İcra Müdürlüğünün; borçlunun tüm mal varlığını araştırma ve alacaklının alacağına kavuşmasını sağlamakla görevli olduğu, alacaklının bu yöndeki bir bilgiye kendisinin ulaşamayacağı, ancak bu talebin yerine getirilmesi halinde elde ettiği pasif taşınmaz kaydı vasıtası ile İİK.'nın 277. ve devamı maddelerinde düzenlenen tasarrufun iptali davası açarak alacağına kavuşma imkanına sahip olacağı, pasif tapu kaydı sorgulamasında ulaşılacak bilginin borçlu adına daha önce kayıtlı bulunan taşınmaz bilgisi olduğu, bu bilginin taşınmazın şimdiki maliki hakkında herhangi bir veri içermeyeceği, bu yöndeki talebin icra müdürlüğünce ve özellikle de dosyanın infazına yarar sağlamayacağı gerekçesi ile mahkemece de reddedilmesinin usul ve yasaya aykırı olduğu anlaşıldığından, şikayetçi alacaklı yanın istinaf başvurusunun esastan kabulüne karar vermek gerekmiş ve aşağıdaki hüküm kurulmuştur.

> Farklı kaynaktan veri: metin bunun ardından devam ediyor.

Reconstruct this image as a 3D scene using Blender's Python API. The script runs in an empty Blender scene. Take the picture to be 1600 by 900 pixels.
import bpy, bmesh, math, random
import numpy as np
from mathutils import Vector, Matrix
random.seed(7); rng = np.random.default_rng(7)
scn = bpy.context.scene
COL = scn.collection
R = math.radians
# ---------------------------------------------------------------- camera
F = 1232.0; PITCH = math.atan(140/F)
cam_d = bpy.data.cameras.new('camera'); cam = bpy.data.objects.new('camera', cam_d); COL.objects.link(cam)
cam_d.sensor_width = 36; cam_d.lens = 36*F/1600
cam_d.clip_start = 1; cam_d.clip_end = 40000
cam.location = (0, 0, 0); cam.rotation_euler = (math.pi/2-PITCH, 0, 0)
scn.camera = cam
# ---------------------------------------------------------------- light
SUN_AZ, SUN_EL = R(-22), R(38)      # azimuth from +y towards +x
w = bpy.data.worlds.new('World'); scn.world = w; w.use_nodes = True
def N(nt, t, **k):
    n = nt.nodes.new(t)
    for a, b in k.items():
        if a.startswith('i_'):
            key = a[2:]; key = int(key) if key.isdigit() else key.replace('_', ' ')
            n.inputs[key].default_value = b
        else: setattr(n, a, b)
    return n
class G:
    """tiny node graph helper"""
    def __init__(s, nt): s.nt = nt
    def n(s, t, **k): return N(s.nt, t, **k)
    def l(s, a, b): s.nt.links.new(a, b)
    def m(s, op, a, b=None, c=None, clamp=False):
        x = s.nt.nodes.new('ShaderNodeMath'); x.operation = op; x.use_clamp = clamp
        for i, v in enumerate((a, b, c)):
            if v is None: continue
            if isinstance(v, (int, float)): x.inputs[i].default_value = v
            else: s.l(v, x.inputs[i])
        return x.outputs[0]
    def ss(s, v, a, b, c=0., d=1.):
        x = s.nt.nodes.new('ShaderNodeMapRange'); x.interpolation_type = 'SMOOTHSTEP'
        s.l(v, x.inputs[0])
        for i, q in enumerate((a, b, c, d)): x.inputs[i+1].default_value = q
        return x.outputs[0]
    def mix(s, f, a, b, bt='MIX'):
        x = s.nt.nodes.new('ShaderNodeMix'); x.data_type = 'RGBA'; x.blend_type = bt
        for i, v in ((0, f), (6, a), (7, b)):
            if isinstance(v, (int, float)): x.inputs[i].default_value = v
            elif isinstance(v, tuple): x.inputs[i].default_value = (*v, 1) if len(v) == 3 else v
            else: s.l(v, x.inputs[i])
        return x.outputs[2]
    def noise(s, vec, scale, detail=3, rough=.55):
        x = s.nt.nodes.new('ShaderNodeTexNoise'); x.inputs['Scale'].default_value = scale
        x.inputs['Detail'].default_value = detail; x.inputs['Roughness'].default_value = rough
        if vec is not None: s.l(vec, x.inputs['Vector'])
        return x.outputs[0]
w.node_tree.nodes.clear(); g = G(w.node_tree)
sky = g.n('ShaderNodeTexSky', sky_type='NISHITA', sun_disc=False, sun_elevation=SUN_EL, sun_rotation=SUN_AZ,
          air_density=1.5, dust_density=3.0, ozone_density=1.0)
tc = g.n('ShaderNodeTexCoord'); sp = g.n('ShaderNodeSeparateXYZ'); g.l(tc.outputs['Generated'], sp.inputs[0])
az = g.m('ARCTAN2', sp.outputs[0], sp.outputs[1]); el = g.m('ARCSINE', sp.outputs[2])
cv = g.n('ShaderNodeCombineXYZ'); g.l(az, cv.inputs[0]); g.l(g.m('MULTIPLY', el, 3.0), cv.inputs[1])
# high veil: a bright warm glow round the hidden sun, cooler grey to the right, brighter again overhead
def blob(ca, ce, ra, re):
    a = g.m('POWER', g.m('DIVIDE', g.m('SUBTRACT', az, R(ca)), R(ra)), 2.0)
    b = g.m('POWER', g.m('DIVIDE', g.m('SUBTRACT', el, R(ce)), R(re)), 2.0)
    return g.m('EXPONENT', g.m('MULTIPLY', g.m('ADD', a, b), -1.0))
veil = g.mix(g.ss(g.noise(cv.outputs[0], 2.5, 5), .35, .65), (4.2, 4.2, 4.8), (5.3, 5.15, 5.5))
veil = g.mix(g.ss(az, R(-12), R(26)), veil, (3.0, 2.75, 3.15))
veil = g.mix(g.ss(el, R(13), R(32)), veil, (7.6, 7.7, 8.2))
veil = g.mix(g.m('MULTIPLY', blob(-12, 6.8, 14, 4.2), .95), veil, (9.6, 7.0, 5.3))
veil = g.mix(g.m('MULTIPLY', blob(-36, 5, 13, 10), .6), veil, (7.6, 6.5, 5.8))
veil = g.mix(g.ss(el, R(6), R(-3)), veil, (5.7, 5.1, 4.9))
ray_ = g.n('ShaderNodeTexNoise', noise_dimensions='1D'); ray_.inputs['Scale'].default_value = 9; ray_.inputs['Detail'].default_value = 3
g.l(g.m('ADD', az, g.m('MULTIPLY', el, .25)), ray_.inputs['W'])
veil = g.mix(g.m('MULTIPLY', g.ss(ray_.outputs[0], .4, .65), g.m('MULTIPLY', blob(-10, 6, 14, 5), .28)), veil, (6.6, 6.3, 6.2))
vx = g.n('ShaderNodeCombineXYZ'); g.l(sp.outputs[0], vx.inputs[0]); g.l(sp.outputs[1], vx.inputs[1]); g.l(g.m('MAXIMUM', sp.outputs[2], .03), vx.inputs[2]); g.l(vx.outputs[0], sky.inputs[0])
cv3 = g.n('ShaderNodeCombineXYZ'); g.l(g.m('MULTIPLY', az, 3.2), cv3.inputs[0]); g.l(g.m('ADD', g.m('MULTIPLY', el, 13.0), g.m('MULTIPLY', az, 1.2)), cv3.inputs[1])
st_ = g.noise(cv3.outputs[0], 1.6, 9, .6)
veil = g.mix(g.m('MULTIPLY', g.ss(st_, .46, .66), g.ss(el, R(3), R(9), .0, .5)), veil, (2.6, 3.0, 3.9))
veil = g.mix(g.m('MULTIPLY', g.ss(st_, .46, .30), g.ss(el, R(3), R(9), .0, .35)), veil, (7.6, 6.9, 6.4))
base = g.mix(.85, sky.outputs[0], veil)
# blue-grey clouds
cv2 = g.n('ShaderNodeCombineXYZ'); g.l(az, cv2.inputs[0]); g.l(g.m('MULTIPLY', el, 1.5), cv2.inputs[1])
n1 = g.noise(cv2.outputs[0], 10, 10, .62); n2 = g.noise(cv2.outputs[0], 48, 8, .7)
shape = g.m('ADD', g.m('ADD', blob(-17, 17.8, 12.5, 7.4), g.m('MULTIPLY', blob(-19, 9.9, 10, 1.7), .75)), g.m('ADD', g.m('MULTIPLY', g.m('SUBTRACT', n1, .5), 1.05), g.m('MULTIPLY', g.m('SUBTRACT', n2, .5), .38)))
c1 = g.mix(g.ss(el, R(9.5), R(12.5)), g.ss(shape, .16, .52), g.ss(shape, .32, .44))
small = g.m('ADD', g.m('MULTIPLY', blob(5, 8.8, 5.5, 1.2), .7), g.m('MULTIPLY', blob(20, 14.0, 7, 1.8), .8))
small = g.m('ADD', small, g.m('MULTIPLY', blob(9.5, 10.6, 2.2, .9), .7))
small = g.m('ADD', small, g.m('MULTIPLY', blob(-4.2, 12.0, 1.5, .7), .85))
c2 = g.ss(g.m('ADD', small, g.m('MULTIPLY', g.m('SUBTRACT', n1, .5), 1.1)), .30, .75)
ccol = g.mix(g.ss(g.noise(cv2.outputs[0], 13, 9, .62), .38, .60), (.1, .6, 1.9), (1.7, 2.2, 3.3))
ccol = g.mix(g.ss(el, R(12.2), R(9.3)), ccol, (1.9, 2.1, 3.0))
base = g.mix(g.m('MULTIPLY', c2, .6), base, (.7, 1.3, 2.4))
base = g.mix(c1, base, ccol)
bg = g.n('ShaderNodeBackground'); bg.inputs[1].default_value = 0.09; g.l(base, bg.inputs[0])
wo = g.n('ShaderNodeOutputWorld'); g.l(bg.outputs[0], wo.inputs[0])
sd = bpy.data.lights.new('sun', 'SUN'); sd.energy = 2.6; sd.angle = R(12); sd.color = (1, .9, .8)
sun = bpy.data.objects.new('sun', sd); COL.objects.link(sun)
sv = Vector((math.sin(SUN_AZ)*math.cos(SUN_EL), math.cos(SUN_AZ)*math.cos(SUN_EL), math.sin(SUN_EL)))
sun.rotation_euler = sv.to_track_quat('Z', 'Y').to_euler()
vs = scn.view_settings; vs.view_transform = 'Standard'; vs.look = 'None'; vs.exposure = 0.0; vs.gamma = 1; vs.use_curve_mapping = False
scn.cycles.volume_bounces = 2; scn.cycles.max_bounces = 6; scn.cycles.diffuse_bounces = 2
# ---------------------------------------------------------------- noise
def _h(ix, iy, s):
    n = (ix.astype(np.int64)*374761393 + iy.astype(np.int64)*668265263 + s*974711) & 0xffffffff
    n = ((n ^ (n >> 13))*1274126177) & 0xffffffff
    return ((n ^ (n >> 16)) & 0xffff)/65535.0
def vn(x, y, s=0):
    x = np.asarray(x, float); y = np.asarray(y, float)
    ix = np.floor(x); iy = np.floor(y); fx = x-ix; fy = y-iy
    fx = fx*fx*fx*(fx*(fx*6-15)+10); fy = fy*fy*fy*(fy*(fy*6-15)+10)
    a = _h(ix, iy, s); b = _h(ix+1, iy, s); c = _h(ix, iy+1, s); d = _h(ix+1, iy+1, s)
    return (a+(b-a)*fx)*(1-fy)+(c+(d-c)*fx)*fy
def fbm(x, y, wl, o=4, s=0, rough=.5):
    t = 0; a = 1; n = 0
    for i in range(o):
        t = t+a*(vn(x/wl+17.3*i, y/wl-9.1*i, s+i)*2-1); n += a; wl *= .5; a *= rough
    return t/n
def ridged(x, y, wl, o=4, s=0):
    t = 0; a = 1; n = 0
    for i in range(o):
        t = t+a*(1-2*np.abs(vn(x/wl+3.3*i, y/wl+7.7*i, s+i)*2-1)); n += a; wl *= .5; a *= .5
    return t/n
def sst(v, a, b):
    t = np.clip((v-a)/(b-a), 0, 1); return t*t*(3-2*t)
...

HÜKÜM:Gerekçesi yukarıda izah edildiği üzere;

1-Şikayetçi alacaklı yanın istinaf başvurusunun esastan KABULÜNE,

2-Ankara 4.İcra Hukuk Mahkemesi'nin 21.11.2016 tarih, 2016/1016 Esas 2016/921 Karar sayılı kararının KALDIRILMASINA,

3-Şikayetin KABULÜ ile, Ankara 7.İcra Müdürlüğünün 2016/20799 E. Sayılı takip dosyasında verilen 10.11.2016 tarihli müdürlük kararının İPTALİNE,İlk derece yargılaması açısından;Peşin alınan harcın istek halinde şikayetçi alacaklıya iadesine,Şikayet icra müdürlüğü işleminden kaynaklandığından şikayetçi tarafından yapılan giderlerin üzerinde bırakılmasına,Gider avansından artan kısmın talebi halinde şikayetçi tarafa iadesine,Şikayetçi yararına vekalet ücreti taktirine yer olmadığına,İstinaf yargılaması açısından;İstinaf kanun yoluna başvuru harcı olan 79,70TL dışında, istinaf karar harcı olarak alınan 29,20 TL harcın istek halinde şikayetçi alacaklıya iadesine,Şikayet icra müdürlüğü işleminden kaynaklandığından şikayetçi tarafından yapılan giderlerin üzerinde bırakılmasına,Duruşma açılmadığından şikayetçi alacaklı yararına vekalet ücreti takdirine yer olmadığına,Dairemizin bu kararına karşı İİK'nın 364 - 366 ve 6100 sayılı HMK 'nın 361/1 maddesi gereği tebliğden itibaren 1 ay içinde temyiz yolu açık olmak üzere dosya üzerinde yapılan inceleme sonucu 12.01.2017 tarihinde oybirliğiyle karar verildi.